* begin *

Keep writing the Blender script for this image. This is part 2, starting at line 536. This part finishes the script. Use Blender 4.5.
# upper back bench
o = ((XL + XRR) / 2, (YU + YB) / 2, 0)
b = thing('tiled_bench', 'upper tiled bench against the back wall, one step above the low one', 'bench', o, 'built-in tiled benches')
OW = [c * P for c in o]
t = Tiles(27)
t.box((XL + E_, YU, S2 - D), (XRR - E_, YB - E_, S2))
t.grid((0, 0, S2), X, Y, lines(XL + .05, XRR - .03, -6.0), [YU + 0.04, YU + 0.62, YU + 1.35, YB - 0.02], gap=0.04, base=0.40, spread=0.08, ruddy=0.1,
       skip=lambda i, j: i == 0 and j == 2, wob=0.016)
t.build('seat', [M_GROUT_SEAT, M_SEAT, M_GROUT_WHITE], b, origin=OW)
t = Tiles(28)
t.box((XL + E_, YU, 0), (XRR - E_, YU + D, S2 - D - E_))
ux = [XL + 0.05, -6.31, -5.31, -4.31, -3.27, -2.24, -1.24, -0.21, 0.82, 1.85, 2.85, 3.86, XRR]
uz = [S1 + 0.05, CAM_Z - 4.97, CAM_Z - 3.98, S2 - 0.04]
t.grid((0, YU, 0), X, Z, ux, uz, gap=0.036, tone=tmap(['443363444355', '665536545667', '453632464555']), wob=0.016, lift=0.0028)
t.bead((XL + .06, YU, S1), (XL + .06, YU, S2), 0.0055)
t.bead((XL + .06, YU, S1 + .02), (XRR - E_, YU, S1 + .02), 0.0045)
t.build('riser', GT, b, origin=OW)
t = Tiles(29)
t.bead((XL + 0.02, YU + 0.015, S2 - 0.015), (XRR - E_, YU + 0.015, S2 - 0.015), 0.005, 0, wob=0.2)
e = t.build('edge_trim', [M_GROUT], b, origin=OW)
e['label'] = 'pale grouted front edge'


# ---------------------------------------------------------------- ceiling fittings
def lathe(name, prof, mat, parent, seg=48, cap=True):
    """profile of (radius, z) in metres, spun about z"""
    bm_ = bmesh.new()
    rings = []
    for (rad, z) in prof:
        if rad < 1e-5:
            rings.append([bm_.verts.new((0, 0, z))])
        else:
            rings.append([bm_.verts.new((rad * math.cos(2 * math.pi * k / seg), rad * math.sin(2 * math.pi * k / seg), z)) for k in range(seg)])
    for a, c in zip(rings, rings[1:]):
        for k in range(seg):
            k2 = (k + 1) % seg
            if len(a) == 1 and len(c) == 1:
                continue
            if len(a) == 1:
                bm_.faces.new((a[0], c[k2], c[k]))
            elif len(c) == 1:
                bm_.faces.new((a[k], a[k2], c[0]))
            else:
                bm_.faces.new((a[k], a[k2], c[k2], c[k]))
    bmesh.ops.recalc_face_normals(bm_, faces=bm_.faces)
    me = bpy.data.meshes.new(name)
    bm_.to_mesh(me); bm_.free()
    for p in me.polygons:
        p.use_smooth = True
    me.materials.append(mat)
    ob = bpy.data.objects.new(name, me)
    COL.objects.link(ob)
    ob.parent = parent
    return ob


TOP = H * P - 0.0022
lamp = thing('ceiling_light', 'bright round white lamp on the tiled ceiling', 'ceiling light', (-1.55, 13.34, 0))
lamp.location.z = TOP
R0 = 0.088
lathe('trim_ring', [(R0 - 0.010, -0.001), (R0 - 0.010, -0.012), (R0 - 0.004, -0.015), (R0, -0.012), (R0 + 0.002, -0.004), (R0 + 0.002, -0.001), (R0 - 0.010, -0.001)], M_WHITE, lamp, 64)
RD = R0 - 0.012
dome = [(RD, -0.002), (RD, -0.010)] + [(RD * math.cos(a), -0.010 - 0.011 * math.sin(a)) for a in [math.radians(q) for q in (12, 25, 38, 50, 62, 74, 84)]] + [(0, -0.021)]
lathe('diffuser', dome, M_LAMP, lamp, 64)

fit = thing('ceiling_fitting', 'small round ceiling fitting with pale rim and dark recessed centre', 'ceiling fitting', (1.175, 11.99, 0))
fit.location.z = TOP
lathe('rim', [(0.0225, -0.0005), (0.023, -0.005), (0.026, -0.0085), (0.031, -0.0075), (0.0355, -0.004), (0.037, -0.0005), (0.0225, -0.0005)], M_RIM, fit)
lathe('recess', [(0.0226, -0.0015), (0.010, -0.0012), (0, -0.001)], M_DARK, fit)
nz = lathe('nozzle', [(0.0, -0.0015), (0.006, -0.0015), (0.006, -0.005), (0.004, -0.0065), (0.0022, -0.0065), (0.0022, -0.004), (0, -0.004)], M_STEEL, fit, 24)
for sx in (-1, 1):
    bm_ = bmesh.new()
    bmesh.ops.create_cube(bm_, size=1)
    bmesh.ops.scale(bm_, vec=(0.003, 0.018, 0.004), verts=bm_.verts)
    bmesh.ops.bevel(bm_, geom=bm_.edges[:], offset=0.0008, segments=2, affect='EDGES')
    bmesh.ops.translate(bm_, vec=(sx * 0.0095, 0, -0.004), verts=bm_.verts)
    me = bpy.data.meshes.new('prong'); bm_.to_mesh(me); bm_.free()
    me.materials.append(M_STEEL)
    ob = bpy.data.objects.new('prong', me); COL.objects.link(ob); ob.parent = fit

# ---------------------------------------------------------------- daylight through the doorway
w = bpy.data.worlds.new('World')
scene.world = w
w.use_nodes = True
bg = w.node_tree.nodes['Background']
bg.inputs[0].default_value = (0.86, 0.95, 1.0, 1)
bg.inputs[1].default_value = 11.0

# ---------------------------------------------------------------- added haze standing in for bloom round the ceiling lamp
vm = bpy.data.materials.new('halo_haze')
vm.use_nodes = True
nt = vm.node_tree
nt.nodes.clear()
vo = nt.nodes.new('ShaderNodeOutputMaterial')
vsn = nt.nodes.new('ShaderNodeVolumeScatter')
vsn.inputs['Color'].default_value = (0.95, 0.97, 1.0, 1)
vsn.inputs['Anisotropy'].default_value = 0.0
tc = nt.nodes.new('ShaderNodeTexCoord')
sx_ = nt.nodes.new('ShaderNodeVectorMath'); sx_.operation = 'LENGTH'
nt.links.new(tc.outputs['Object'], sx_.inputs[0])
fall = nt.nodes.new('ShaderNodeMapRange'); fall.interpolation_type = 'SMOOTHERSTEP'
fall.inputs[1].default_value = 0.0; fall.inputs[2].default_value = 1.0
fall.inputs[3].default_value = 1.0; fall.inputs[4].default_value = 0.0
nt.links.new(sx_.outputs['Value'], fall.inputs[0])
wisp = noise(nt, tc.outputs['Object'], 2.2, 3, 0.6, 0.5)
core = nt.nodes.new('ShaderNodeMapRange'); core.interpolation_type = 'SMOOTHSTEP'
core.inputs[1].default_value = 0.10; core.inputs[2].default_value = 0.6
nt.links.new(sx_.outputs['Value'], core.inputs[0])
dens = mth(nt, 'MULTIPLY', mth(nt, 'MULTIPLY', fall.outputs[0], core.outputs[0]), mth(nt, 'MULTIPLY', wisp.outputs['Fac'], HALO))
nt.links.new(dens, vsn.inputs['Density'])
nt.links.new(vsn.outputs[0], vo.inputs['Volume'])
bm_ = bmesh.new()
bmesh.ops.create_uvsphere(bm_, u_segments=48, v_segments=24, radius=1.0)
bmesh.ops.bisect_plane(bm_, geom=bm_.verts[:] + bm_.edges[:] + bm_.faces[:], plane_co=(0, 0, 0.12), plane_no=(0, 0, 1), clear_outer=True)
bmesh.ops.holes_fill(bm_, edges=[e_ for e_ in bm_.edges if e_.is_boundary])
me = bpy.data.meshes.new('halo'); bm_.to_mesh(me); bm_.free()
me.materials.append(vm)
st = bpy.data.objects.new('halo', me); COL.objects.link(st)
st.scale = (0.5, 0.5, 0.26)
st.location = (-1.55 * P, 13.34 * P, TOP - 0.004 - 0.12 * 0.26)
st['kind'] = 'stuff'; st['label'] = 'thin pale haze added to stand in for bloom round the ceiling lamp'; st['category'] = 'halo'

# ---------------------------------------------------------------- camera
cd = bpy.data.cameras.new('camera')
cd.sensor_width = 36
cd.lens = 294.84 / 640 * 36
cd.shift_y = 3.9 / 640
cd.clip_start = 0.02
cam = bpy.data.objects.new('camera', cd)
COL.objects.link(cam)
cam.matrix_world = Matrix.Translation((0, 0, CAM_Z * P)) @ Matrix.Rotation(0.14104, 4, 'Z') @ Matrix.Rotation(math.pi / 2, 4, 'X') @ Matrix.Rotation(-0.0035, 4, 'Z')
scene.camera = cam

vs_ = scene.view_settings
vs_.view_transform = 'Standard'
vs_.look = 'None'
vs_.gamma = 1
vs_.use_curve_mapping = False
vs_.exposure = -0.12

* end *

Only the lines from the beginning of the material above through the line with "e['label'] = 'pale grouted front edge'" are wanted; extract them exactly.

Keep writing the Blender script for this image. This is part 2, starting at line 536. This part finishes the script. Use Blender 4.5.
# upper back bench
o = ((XL + XRR) / 2, (YU + YB) / 2, 0)
b = thing('tiled_bench', 'upper tiled bench against the back wall, one step above the low one', 'bench', o, 'built-in tiled benches')
OW = [c * P for c in o]
t = Tiles(27)
t.box((XL + E_, YU, S2 - D), (XRR - E_, YB - E_, S2))
t.grid((0, 0, S2), X, Y, lines(XL + .05, XRR - .03, -6.0), [YU + 0.04, YU + 0.62, YU + 1.35, YB - 0.02], gap=0.04, base=0.40, spread=0.08, ruddy=0.1,
       skip=lambda i, j: i == 0 and j == 2, wob=0.016)
t.build('seat', [M_GROUT_SEAT, M_SEAT, M_GROUT_WHITE], b, origin=OW)
t = Tiles(28)
t.box((XL + E_, YU, 0), (XRR - E_, YU + D, S2 - D - E_))
ux = [XL + 0.05, -6.31, -5.31, -4.31, -3.27, -2.24, -1.24, -0.21, 0.82, 1.85, 2.85, 3.86, XRR]
uz = [S1 + 0.05, CAM_Z - 4.97, CAM_Z - 3.98, S2 - 0.04]
t.grid((0, YU, 0), X, Z, ux, uz, gap=0.036, tone=tmap(['443363444355', '665536545667', '453632464555']), wob=0.016, lift=0.0028)
t.bead((XL + .06, YU, S1), (XL + .06, YU, S2), 0.0055)
t.bead((XL + .06, YU, S1 + .02), (XRR - E_, YU, S1 + .02), 0.0045)
t.build('riser', GT, b, origin=OW)
t = Tiles(29)
t.bead((XL + 0.02, YU + 0.015, S2 - 0.015), (XRR - E_, YU + 0.015, S2 - 0.015), 0.005, 0, wob=0.2)
e = t.build('edge_trim', [M_GROUT], b, origin=OW)
e['label'] = 'pale grouted front edge'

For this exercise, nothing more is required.